Daily Log was for the hourly minutiae, to track what happened during a particular trip.

Time (2400) Latitude Longitude Notes

Our first iteration covers from Moss Landing, California, USA through San Jose del Cabo, Baja California del Sur, Mexico.

Read the complete logbook!


While we loved the first iteration, there were some issues that called for replacement. Most importantly, the spiral binding did not hold up well to significant use, so the cover and back cover started to separate.

Most of our changes were to the Daily Log format. We almost immediately realized that tracking the 48v and 12v systems would be crucial, and necessary to see at a glance, so those would need their own columns (I think in spreadsheets). Then we started having challenges with our magnetic compass, so wanted to keep track of our heading. Finally, we noticed that we were constantly writing out our sail plan, our speed, and how much we were motoring. So we determined what we would need at a glance, and changed the columns.

Second Iteration

The second version:

  • Perfect binding with hard cover
  • Printed by Barnes & Noble
  • Can be up to 500 pages, we went with 150 to test durability of the hard cover (and prep for iteration 3)
  • Cost about $37 with shipping, but took about 2 weeks to ship
  • Formatting was very important, and B&N Press reviewed the PDF before printing. Getting the cover formatting right was challenging.

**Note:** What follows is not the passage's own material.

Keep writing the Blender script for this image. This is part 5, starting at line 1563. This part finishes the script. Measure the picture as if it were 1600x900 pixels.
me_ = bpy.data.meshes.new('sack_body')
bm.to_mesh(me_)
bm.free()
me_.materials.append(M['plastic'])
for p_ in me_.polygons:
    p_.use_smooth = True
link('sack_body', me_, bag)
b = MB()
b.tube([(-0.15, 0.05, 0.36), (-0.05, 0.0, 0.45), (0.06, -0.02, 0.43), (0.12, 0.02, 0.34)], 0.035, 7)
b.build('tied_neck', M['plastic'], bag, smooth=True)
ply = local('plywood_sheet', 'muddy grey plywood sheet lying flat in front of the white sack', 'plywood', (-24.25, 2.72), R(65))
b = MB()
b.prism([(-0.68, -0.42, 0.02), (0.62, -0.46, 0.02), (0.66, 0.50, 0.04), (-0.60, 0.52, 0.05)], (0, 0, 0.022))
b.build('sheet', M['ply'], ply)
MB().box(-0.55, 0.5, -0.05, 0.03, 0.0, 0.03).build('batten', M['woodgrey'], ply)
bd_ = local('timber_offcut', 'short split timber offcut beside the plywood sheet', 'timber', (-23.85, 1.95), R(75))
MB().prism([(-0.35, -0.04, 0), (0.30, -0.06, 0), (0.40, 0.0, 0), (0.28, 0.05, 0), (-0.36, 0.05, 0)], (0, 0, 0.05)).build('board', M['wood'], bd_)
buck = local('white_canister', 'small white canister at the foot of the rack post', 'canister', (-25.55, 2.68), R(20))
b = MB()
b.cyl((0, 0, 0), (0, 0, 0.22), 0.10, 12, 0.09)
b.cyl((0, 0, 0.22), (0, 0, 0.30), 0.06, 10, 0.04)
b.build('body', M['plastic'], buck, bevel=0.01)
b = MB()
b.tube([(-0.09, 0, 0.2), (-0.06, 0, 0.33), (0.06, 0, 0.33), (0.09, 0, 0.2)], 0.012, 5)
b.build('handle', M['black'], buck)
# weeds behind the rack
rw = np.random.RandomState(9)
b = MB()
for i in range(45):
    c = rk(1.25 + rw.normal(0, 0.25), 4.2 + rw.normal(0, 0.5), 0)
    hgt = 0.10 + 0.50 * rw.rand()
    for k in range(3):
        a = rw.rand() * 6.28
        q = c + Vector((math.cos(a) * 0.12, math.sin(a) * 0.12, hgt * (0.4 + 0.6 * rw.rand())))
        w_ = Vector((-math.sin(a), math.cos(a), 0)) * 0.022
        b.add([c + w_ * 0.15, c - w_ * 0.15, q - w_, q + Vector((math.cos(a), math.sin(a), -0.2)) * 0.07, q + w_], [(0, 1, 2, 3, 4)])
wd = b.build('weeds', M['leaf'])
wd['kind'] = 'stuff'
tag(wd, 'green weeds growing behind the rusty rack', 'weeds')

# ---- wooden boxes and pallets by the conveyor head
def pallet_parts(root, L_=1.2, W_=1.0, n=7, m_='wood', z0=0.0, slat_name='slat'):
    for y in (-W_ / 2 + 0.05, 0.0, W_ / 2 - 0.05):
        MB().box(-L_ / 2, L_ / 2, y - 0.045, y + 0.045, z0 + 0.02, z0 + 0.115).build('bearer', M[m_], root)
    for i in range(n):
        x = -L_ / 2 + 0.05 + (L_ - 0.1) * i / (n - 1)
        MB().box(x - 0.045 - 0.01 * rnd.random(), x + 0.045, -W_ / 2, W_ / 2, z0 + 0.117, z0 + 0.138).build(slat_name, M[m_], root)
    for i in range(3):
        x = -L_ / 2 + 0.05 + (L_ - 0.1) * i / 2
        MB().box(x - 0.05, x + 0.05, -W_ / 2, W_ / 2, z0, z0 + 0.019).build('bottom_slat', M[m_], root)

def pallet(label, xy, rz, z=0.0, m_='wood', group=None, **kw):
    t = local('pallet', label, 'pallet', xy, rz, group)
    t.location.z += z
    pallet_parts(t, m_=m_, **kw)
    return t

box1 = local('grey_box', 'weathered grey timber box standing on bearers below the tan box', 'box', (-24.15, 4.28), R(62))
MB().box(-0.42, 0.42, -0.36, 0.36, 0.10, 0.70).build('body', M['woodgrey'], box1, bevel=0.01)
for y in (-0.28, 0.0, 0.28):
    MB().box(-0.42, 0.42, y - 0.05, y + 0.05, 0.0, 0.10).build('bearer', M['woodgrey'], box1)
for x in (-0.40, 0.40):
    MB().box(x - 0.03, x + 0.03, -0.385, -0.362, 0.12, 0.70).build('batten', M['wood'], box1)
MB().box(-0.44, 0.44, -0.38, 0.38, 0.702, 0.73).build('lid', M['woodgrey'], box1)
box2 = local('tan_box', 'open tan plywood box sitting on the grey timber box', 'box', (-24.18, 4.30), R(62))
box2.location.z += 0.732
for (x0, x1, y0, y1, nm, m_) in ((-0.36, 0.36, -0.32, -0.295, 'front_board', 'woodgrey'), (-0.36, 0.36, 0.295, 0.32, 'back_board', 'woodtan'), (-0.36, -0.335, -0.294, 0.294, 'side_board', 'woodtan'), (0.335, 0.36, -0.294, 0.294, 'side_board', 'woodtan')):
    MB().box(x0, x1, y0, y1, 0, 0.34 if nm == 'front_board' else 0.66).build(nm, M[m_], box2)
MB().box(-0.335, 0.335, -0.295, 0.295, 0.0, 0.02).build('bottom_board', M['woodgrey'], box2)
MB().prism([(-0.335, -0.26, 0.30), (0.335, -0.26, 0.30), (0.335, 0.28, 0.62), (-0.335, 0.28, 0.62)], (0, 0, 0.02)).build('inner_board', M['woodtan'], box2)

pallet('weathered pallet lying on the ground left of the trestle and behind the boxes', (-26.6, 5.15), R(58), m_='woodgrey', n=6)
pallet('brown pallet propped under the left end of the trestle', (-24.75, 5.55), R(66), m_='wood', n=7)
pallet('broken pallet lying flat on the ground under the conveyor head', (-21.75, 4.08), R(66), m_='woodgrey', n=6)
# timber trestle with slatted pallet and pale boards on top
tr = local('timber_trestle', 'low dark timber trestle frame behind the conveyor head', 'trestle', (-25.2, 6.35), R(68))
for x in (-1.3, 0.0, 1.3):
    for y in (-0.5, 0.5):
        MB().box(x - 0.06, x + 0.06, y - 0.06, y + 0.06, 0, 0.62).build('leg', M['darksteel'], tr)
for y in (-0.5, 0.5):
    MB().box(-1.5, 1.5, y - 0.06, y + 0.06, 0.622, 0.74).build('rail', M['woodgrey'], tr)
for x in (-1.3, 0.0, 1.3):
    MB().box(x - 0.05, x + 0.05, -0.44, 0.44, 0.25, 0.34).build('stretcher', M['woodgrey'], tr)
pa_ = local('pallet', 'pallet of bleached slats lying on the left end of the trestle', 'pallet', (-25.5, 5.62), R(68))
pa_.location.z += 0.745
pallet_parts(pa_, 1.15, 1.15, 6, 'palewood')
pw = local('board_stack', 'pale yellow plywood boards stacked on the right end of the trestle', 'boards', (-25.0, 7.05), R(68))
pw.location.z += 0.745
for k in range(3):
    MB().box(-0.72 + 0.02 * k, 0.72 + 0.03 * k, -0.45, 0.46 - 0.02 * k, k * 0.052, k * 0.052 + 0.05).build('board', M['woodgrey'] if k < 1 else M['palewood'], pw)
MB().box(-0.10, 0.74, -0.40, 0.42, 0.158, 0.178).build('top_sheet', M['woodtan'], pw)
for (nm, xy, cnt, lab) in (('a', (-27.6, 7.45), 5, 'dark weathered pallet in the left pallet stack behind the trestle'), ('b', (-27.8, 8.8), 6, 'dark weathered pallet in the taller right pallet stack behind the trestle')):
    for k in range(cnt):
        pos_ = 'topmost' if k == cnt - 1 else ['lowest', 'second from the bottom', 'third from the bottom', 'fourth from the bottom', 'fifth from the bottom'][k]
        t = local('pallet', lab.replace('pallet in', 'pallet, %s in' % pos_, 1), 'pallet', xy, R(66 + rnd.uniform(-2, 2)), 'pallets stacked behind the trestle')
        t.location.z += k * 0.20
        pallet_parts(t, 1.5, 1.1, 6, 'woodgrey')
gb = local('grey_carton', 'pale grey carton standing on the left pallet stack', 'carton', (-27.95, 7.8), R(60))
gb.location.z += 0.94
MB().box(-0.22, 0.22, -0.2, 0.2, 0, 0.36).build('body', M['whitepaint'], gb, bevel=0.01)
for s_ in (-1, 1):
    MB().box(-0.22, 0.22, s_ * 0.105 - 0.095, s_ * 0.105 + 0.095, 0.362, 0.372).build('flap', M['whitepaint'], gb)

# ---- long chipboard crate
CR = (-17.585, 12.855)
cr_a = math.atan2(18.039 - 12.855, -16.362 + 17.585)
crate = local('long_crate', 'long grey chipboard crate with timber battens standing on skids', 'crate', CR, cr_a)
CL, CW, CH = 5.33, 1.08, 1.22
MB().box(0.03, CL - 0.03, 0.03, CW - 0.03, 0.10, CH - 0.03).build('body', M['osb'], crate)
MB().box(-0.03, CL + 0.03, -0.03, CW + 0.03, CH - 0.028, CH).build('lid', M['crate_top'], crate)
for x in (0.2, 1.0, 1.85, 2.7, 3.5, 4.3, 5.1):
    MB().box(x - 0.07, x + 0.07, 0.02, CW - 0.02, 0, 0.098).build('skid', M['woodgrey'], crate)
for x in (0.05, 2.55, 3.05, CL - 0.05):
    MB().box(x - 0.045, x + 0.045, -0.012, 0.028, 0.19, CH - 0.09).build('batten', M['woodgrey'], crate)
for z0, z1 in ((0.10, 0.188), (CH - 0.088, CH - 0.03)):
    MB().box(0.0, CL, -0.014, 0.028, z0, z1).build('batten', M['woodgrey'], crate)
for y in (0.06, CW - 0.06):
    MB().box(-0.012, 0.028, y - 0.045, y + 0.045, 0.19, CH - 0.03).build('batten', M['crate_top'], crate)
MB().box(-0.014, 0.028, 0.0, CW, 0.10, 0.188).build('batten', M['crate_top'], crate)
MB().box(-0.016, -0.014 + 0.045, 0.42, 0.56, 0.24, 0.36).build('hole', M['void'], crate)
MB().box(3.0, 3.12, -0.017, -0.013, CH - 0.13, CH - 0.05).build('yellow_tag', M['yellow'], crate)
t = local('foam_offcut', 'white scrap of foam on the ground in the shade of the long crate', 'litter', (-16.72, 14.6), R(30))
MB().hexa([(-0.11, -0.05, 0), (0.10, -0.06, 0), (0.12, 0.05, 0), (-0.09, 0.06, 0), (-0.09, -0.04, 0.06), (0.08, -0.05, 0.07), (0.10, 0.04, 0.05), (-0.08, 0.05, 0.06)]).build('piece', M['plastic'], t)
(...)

This book does not have tabs, and is landscape instead of portrait. We removed the Diesel Fill, Pump Out, and VHF sections. Diesel Fill got removed because we have exceeded our own expectations – we have yet to use or fill any diesel since we started cruising. The others just did not get regular use and could be reported in the dailies.

Daily Log 

Time (2400) Latitude Longitude Speed Over Ground Heading Wind 48v % 48v watts 12v % Sail Plan Notes

While there is probably a correct, technical way to describe which sails are up, we wanted something shorthand to apply to our boat. So I created this graphic for our Sail Plan column. If we have up our main and genoa, the column would say “12”. If the main is reefed and we have up the full staysail, it would be “1R3”

Our second iteration started on our trip from San Jose del Cabo to Los Frailes, Baja California del Sur, Mexico. With more than 100 pages of trip logs, we will see where we get!